CHICAGO HEIGHTS, Ill. — Struvite is a phosphorus fertilizer that dissolves in the presence of plant roots.
“Whether it is applied months ahead or weeks ahead it won’t matter, which is important for nutrient losses,” said Andrew Margenot, associate professor at the College of Agricultural, Consumer and Environmental Sciences at the University of Illinois.
“We have been doing research work with Carl and at other sites in the state using struvite, some of them as far back as 2018, to try to understand the potential,” said Margenot during a Nutrient Stewardship Field Day hosted by Illinois Farm Bureau at Smits Farms, owned by Carl and Deb Smits.
“There’s been estimates across the Corn Belt, if we recycle all the phosphates out of the human and livestock waste stream, there’s enough phosphorus in circulation to never have to buy phosphorus inputs again,” the professor said.
“If you can retrieve the phosphate out of the wastewater treatment plants and use it as a granular fertilizer on fields in a way that is less water soluble, then that same lack of being dissolved makes it less susceptible to being dissolved with rainwater in the field to reduce runoff losses,” he said.
Margenot has researched struvite on over 13 on-farm trials with tomatoes, corn and soybeans.
“We found that yields are the same compared with conventional MAP or DAP,” he said. “In some sites we see a yield increase in soybeans and we think the magnesium is boosting yields in southern Illinois because those soils have less magnesium.”
With tomatoes, Margenot said, the research has shown that struvite helps to immobilize lead.
“We know there is a lead problem in Chicago urban soils and the phosphate binds up the lead and makes it less accessible for the crop to take up,” he said. “So, we can use phosphates to reduce lead contamination.”

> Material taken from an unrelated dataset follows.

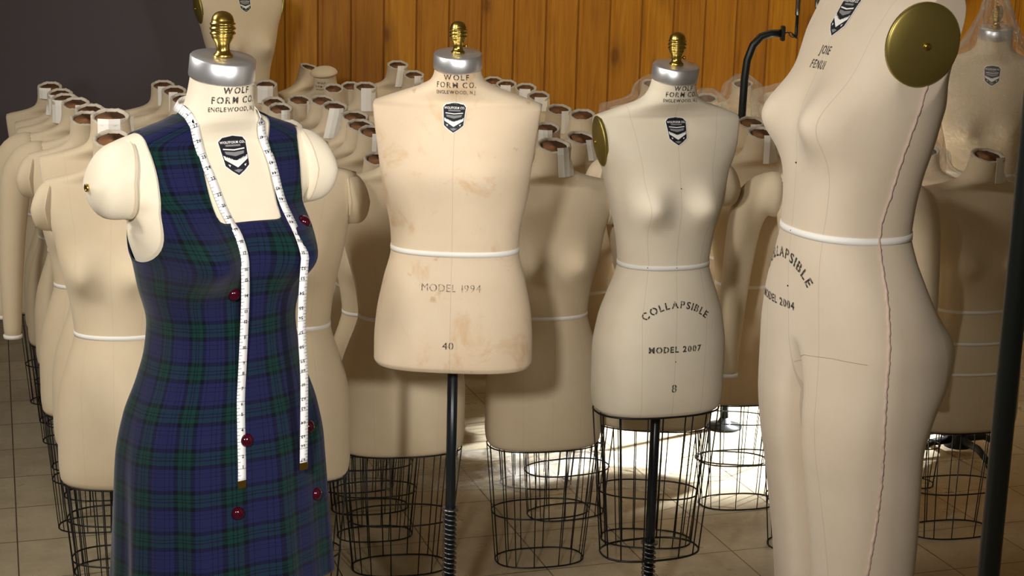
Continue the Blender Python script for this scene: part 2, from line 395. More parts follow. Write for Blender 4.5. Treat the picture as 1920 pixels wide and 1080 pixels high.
def text_tris(text, size, bold=.02, track=.12, arc=None, xs=1.0):
    """flat triangles of a line of lettering centred on (0,0); arc = radius of an upward arch"""
    adv = []; x = 0
    for ch in text:
        if ch == ' ': adv.append((None, x)); x += .38; continue
        t, a, b = char_mesh(ch, bold); adv.append(((t, a, b), x)); x += (b - a) + track
    W = x - track; out = []
    for it, x in adv:
        if it is None: continue
        t, a, b = it
        for tri in t:
            q = []
            for px, py in tri:
                if arc:
                    cxm = (x + (b - a) / 2 - W / 2) * size * xs; an = cxm / arc
                    lx = (px - a - (b - a) / 2) * size * xs; ly = py * size + arc
                    q.append((lx * math.cos(an) + ly * math.sin(an), -lx * math.sin(an) + ly * math.cos(an) - arc))
                else: q.append(((px - a + x - W / 2) * size * xs, py * size - size * .35))
            out.append(q)
    return out
def decal(name, tris, surf, cx, cz, mat, parent, off=.0009, wrap=None, mats=None, side=None, skew=0, rot=0):
    bm = bmesh.new(); cr_, sr_ = math.cos(rot), math.sin(rot)
    for k, tri in enumerate(tris):
        mi = 0; o_ = off
        if mats: tri, mi, o_ = tri
        vs = []
        for u, v in tri:
            u, v = u * cr_ - v * sr_, u * sr_ + v * cr_
            v += skew * u
            if wrap: u = wrap * math.sin(max(-1.5, min(1.5, u / wrap)))
            p, n_ = surf.front(cx + u, cz + v, o_) if not side else surf.side(cx - side * u * -1 if False else cx + u, cz + v, side, o_)
            vs.append(bm.verts.new(p))
        try: f = bm.faces.new(vs); f.material_index = mi
        except ValueError: pass
    bmesh.ops.remove_doubles(bm, verts=bm.verts, dist=.00001)
    return obj(name, bm, mat, parent, False, mats)
def poly_tris(pts, n=3):
    bm = bmesh.new(); vs = [bm.verts.new((x, y, 0)) for x, y in pts]; bm.faces.new(vs)
    bmesh.ops.triangulate(bm, faces=bm.faces)
    for _ in range(n):
        ed = [e for e in bm.edges if e.calc_length() > .010]
        if ed: bmesh.ops.subdivide_edges(bm, edges=ed, cuts=1); bmesh.ops.triangulate(bm, faces=bm.faces)
    t = [[tuple(v.co.xy) for v in f.verts] for f in bm.faces]; bm.free(); return t
def badge(surf, cx, cz, parent, s=1.0, simple_=False):
    w, h = .030 * s, .070 * s
    def P(L): return [(x * w, (.5 - y) * h) for x, y in L]
    outer = P([(-.74, .02), (0, -.03), (.74, .02), (1, .14), (.93, .45), (.86, .76), (.45, .90), (0, 1.02), (-.45, .90), (-.86, .76), (-.93, .45), (-1, .14)])
    inner = [(x * .92, y * .945) for x, y in outer]
    T = [(t, 0, .0008) for t in poly_tris(outer)] + [(t, 1, .0013) for t in poly_tris(inner)]
    add = lambda L, mi, o=.0018: T.extend((t, mi, o) for t in poly_tris(P(L)))
    if not simple_:
        add([(-.5, .245), (.5, .245), (.5, .29), (-.5, .29)], 2)
        add([(-.72, .33), (0, .36), (.72, .33), (.72, .36), (0, .39), (-.72, .36)], 0)
        add([(-.66, .40), (0, .43), (.66, .40), (.60, .47), (0, .53), (-.60, .47)], 2)
    add([(-.80, .50), (0, .63), (.80, .50), (.77, .60), (0, .80), (-.77, .60)], 0)
    if not simple_:
        add([(-.62, .71), (-.44, .735), (-.52, .78)], 0); add([(.62, .71), (.44, .735), (.52, .78)], 0)
        add([(-.3, .86), (0, .84), (.3, .86), (0, .93)], 2)
        for t in text_tris('WOLFFORM CO.', .0066 * s, .03, .1, xs=.92): T.append(([(x, y + .315 * h) for x, y in t], 0, .0022))
        for t in text_tris('WOLF FORM', .0068 * s, .02, .1): T.append(([(x, y - .105 * h + abs(x) * .3) for x, y in t], 1, .0024))
    return decal('maker_badge', T, surf, cx, cz, None, parent, mats=['badge_white', 'badge_black', 'badge_grey'])

FINIAL = [(.0, 0), (.0165, 0), (.0175, .003), (.0165, .006), (.013, .009), (.0115, .014), (.0125, .021), (.0135, .0255), (.0165, .030), (.0195, .035), (.0205, .0395), (.0225, .041), (.0225, .043), (.0205, .0445), (.0205, .0475), (.0228, .049), (.0228, .0515),
    (.0206, .053), (.0206, .056), (.0222, .0575), (.0222, .0595), (.0200, .061), (.0195, .065), (.0175, .0715), (.0135, .0765), (.0075, .0795), (.002, .0805), (0, .0805)]
def neck_cap(root, S, h=.037, fin=1.0, screw=True):
    z = S['top']; cy = S['keys'][-1][4] + (S['lean'](z) if S.get('lean') else 0); r = S['keys'][-1][1] + .0035
    Mx = Matrix.Rotation(S['tilt'][1][1], 4, 'X')
    bm = bmesh.new()
    lathe(bm, [(r * .2, 0), (r, 0), (r + .0006, .002), (r, h - .002), (r - .002, h), (r * .96, h + .0006), (r * .5, h + .0012), (0, h + .0015)], 64, M_=Mx)
    c = obj('neck_cap', bm, 'steel', root); c.location = (0, cy, z - .002)
    bm = bmesh.new(); lathe(bm, [(a * fin, b * fin) for a, b in FINIAL], 40)
    f_ = obj('finial', bm, 'brass', root); tp = Mx @ Vector((0, 0, h)); f_.location = (tp.x, cy + tp.y, z + tp.z - .003)
    if screw:
        bm = bmesh.new(); Ms = Matrix.Rotation(R(90), 4, 'Y')
        lathe(bm, [(0, .010), (.0018, .010), (.0018, .018), (.0045, .0185), (.0045, .023), (.0, .024)], 16, M_=Ms)
        sc = obj('thumb_screw', bm, 'brass', f_); sc.location = (0, 0, .019 * fin)
    return c
def arm_plate(root, S, sg, rad=(.044, .066), at=(.012, .722), mat='brass_dull'):
    z0, x0, z1, x1 = S['clamp']; cy, cz = at; xc = x0 + (x1 - x0) * (cz - z0) / (z1 - z0)
    nrm = Vector((sg, 0, -(x1 - x0) / (z1 - z0))).normalized(); upv = Vector((0, 0, 1)) - nrm * nrm.z; upv.normalize(); sv = nrm.cross(upv)
    if S.get('lean'): cy += S['lean'](cz)
    bm = bmesh.new(); rings = []; cen = Vector((sg * xc, cy, cz))
    for q, d in ((1.0, -.004), (1.0, .003), (.97, .0045), (.93, .0055), (.8, .0085), (.6, .0115), (.35, .0135), (.12, .0145)):
        rings.append([cen + nrm * d + (sv * math.cos(t) * rad[0] + upv * math.sin(t) * rad[1] * (1 if math.sin(t) > 0 else 1.0)) * q for t in [k * math.pi / 24 for k in range(48)]])
    loft(bm, rings); bmesh.ops.recalc_face_normals(bm, faces=bm.faces)
    p = obj('arm_plate', bm, mat, root)
    bm = bmesh.new(); Mq = nrm.to_track_quat('Z', 'Y').to_matrix().to_4x4()
    lathe(bm, [(0, -.002), (.006, -.002), (.006, .002), (.004, .0035), (.002, .0037), (0, .0037)], 20, M_=Mq)
    s_ = obj('screw', bm, 'brass', p); s_.location = cen + nrm * .0148
    return p
def shoulder_cap(root, S, sg, mat, L=.085, drop=.018, ry=.062, rz=.078, screw=False):
    cz = S['clamp'][2] - .068; cy = .012; xb = S['clamp'][1] + .010
    bm = bmesh.new(); rings = []; N = 14
    for i in range(N + 1):
        t = math.sin(i / N * math.pi / 2); q = (1 - t ** 4.5) ** .44 if i < N else .02
        c = Vector((sg * (xb + L * t), cy, cz - drop * t * t + (1 - t) * 0)); tl = R(8) + R(22) * t
        rr = []
        for k in range(36):
            th = k * math.pi / 18; v = Vector((0, ry * q * math.cos(th), rz * q * (math.sin(th) if math.sin(th) < 0 else math.sin(th) * 1.0)))
            v = Vector((sg * v.z * math.sin(tl) * -1 * (-1), v.y, v.z * math.cos(tl)))
            v.x = -sg * v.z * math.tan(tl) * -.55 * (1 if v.z < 0 else -.35) * -1 if False else sg * (-.18 * v.z if v.z > 0 else .10 * v.z)
            rr.append(c + v)
        rings.append(rr)
    loft(bm, rings); bmesh.ops.recalc_face_normals(bm, faces=bm.faces)
    o = obj('shoulder_cap', bm, mat, root)
    bm = bmesh.new(); tube(bm, [Vector(p) + Vector((-sg * .001, 0, 0)) for p in rings[1]], .0015, 6, closed=True)
    obj('cap_seam', bm, 'canvas_plain', o)
    if screw:
        bm = bmesh.new(); lathe(bm, [(0, -.003), (.007, -.003), (.007, .002), (.005, .003), (.0045, 0), (0, 0)], 20, M_=Matrix.Rotation(R(90) * sg, 4, 'Y'))
        s_ = obj('screw', bm, 'brass', o); s_.location = (sg * (xb + L + .0015), cy, cz - drop)
    return o
def long_arm(root, S, sg, mat):
    zt = S['clamp'][2]; bm = bmesh.new(); rings = []
    path = [(.150, zt - .062, .058, .070), (.185, zt - .060, .058, .070), (.215, zt - .066, .058, .068), (.240, zt - .085, .056, .060), (.256, zt - .115, .054, .056), (.266, zt - .16, .052, .050), (.275, zt - .25, .049, .046), (.283, zt - .35, .044, .042), (.288, zt - .45, .040, .038), (.290, zt - .55, .034, .033), (.290, zt - .60, .031, .030), (.290, zt - .625, .030, .029)]
    P = [Vector((sg * p[0], .012 - .02 * max(0, (zt - p[1] - .3)) * 2, p[1])) for p in path]
    for i, p in enumerate(P):
        t = (P[min(i + 1, len(P) - 1)] - P[max(i - 1, 0)]).normalized(); a = Vector((0, 1, 0)); b = t.cross(a).normalized()
        rings.append([p + a * math.cos(q) * path[i][2] + b * math.sin(q) * path[i][3] for q in [k * math.pi / 16 for k in range(32)]])
    loft(bm, rings); bmesh.ops.recalc_face_normals(bm, faces=bm.faces)
    sub = obj('arm', bm, mat, root)
    md = sub.modifiers.new('s', 'SUBSURF'); md.levels = 1; md.render_levels = 1
    bm = bmesh.new(); p = P[-1]
    loft(bm, [[p + Vector((math.cos(q) * (.0315 + e), math.sin(q) * (.0305 + e), dz)) for q in [k * math.pi / 16 for k in range(32)]] for dz, e in ((-.003, -.02), (-.003, .0005), (.008, .001), (.008, -.01))], True, False)
    obj('cuff_tape', bm, 'tape', sub)
    return sub
def cage(root, S, h=.39, bars=16, taper=.80, rings_=(.0, .42), wr=.0021, top_off=.01, bulge=0):
    """wire cage below the hem: uprights plus oval rings; z measured down from the hem"""
    bm = bmesh.new()
    def pt(th, z):   # z 0 = hem, -h = bottom
        k = 1 - (1 - taper) * (-z / h); p = shape_point(S, .03, th)
        return Vector((p.x * k * .97, p.y * k * .9, z))
    for i in range(bars):
        th = 2 * math.pi * (i + .5) / bars + .05 * math.sin(i * 2.3)
        tube(bm, [pt(th, .0), pt(th, -h * .5), pt(th, -h)], wr * .8, 5)
    c = obj('wire_cage', bm, 'wire', root)
    for f_ in rings_:
        bm = bmesh.new(); tube(bm, [pt(2 * math.pi * k / 48, -h * (1 - f_) + .002) for k in range(48)], wr * 1.15, 6, closed=True)
        obj('wire_ring', bm, 'wire', c)
    bm = bmesh.new(); tube(bm, [pt(2 * math.pi * k / 48, -.002) + Vector((0, 0, 0)) for k in range(48)], wr, 6, closed=True)
    obj('wire_ring', bm, 'wire', c)
    return c
def stand(root, y0, z_hem, zfloor, spring_top, r=.0135):
    """pole with a spring on its lower part and a cast iron base, drawn in the form's own frame"""
    bm = bmesh.new(); lathe(bm, [(0, zfloor + .05), (r, zfloor + .05), (r, z_hem + .15), (0, z_hem + .15)], 24); p = obj('pole', bm, 'pole', root); p.location.y = y0
    bm = bmesh.new(); pts = []; turns = int((spring_top - zfloor - .10) / .0135)
    for i in range(turns * 14 + 1):
        t = i / 14; pts.append((math.cos(t * 2 * math.pi) * (r + .0045), math.sin(t * 2 * math.pi) * (r + .0045), spring_top - t * .0135))
    tube(bm, pts, .0022, 6); s_ = obj('spring', bm, 'spring', root); s_.location.y = y0
    bm = bmesh.new(); lathe(bm, [(r, spring_top), (r + .010, spring_top + .001), (r + .010, spring_top + .005), (r, spring_top + .006)], 28)
    c = obj('collar', bm, 'spring', root); c.location.y = y0
    bm = bmesh.new(); lathe(bm, [(0, zfloor + .03), (.05, zfloor + .03), (.035, zfloor + .07), (.022, zfloor + .12), (0, zfloor + .12)], 28)
    for k in range(4):
        a = k * math.pi / 2 + .6; d = Vector((math.cos(a), math.sin(a), 0))
        tube(bm, [d * .03 + Vector((0, 0, zfloor + .06)), d * .12 + Vector((0, 0, zfloor + .055)), d * .19 + Vector((0, 0, zfloor + .02))], [.016, .013, .011], 10)
    b = obj('base', bm, 'base_iron', root); b.location.y = y0
    for k in range(4):
        a = k * math.pi / 2 + .6; bm = bmesh.new(); lathe(bm, [(0, -.006), (.013, -.006), (.013, .006), (0, .006)], 20, M_=Matrix.Rotation(R(90), 4, 'X'))
        c = obj('caster', bm, 'black', b); c.location = (math.cos(a) * .19, math.sin(a) * .19, zfloor + .0135)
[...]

“Andrew asked me to do a trial and I was happy to do it,” Carl Smits said. “Struvite flows so it can be spread with a regular fertilizer spreader.”
The trial was done on Smits Farms in 2024. There were three treatments — no struvite, 517 pounds per acre of Struvite and 1,034 pounds per acre of struvite on tomatoes and soybeans.
“We spread it during R1 when the beans were probably 18 inches tall and we did not incorporate it,” Smits said.
“We got a 5 bushel per acre increase on the soybeans with the struvite versus no struvite,” he said. “And it didn’t matter whether it was 517 or 1,034 pounds of struvite.”
Smits does not have data for the number of pounds of tomatoes produced in this trial.
“The only data I have is visual and the control tomatoes were OK,” he said. “But the plants that received 517 or 1,034 pounds of struvite had more flowers than the control.”
The farmer hopes to do another trial with struvite on his farm in Cook County in northeastern Illinois.
“We were looking forward to doing it in 2025, but we couldn’t get it worked out this year so we’re looking forward to 2026,” Smits said.
“Struvite is a good product, it’s locally made, it allows the phosphorus cycle to be circular instead of linear and it’s good for the crop,” he said. “It doesn’t have any negative effect on the soil and it helps remove waste from water, so I think it’s a win.”
Smits plans to incorporate the struvite next year instead of applying the fertilizer on top of the ground.
“I think there will be a bigger boost to put struvite where the roots are,” he said. “Rain helped, but moving forward I think we have to incorporate it.”
The farmer purchased the land in 1990 at Chicago Heights where he now grows herbs, vegetables and flowers.
“We started when the landscape waste ban went into effect,” he said. “We’ve been taking landscape waste for 35 years.”
On the farm, Smits has a pile of yard waste and another pile of wood chips.
“There is an incredible amount of organic waste that is unutilized and could be used on farms,” he said. “You cut your grass, trim your bushes or rake your leaves. We take all of it and grind it.”
Smits encourages anyone with the opportunity to use landscape waste.
“Get it on your fields because organic matter is your friend,” the farmer said.
“When everything is done growing in the fall, we spread the landscape waste on the entire farm with a manure spreader,” he said.
“Our ground is flat, so there is no erosion here,” Smits noted. “We moldboard plow because we have to get the yard waste into the soil where the microbes are.”